Requirements:
Go through the listing beneath this task and return every line that carries the string "label".

#### Given data

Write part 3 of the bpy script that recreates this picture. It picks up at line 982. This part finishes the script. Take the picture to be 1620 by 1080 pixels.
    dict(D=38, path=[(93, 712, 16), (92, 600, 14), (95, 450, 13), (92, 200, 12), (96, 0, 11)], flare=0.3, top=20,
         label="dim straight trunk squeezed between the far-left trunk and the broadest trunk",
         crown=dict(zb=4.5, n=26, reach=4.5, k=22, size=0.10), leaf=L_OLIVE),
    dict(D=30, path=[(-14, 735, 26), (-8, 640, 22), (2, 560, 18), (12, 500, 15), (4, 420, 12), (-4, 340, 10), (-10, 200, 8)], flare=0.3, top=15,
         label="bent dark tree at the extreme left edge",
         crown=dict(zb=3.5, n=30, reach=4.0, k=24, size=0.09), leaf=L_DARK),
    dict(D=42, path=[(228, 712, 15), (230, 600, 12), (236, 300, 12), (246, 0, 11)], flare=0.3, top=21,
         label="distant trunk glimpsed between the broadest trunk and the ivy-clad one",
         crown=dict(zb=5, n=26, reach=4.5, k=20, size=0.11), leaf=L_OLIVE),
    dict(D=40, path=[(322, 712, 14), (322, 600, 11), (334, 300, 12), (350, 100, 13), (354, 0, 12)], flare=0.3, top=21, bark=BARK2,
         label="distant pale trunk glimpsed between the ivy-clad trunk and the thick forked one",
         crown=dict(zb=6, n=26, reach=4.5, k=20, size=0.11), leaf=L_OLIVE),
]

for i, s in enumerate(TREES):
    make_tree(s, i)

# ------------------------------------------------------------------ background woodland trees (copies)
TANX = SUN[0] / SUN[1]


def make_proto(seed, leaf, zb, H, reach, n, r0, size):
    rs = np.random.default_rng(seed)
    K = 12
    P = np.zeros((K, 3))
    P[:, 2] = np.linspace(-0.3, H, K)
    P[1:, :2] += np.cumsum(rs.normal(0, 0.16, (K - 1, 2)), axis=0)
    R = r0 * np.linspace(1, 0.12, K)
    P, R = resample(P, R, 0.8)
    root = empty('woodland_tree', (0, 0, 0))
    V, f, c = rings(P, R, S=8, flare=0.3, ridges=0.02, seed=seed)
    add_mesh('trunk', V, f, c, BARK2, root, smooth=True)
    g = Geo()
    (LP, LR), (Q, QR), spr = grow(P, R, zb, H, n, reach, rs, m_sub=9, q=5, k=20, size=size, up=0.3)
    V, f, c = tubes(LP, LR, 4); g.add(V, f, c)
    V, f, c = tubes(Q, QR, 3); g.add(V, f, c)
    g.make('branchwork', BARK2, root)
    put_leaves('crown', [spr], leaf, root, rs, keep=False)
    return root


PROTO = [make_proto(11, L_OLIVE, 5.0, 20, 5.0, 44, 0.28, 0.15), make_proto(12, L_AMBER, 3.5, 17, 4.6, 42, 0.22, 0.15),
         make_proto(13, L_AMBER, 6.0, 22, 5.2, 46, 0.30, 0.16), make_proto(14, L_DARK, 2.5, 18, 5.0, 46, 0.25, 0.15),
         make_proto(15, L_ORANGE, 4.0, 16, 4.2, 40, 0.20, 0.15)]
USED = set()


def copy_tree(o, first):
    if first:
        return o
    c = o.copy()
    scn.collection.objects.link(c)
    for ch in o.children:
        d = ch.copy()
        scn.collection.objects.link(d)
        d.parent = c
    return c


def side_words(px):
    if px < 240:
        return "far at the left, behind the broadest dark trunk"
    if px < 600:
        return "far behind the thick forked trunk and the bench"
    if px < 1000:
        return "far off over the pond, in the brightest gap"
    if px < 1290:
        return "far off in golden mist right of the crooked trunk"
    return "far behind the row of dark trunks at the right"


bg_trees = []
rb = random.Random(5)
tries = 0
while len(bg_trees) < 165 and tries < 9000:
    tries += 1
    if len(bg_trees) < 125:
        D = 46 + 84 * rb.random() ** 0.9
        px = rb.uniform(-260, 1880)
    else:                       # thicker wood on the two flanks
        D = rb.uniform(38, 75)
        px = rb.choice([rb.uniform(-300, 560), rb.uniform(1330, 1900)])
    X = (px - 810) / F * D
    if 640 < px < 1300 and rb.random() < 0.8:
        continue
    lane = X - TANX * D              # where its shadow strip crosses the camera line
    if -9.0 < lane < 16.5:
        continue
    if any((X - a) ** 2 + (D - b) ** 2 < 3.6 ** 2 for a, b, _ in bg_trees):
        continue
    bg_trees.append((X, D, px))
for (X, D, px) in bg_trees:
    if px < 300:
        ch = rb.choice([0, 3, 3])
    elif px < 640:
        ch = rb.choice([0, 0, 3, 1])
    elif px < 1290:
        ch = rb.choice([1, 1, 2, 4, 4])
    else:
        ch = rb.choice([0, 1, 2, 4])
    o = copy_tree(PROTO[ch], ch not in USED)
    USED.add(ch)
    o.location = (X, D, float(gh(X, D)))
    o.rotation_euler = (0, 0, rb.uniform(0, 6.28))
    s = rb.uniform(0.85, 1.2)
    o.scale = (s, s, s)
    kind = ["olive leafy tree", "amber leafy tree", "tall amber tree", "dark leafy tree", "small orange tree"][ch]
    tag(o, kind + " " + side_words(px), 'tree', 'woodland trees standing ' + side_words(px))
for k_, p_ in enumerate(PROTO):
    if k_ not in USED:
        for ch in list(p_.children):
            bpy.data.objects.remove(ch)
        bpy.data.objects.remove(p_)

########

Task solution:
         label="dim straight trunk squeezed between the far-left trunk and the broadest trunk",
         label="bent dark tree at the extreme left edge",
         label="distant trunk glimpsed between the broadest trunk and the ivy-clad one",
         label="distant pale trunk glimpsed between the ivy-clad trunk and the thick forked one",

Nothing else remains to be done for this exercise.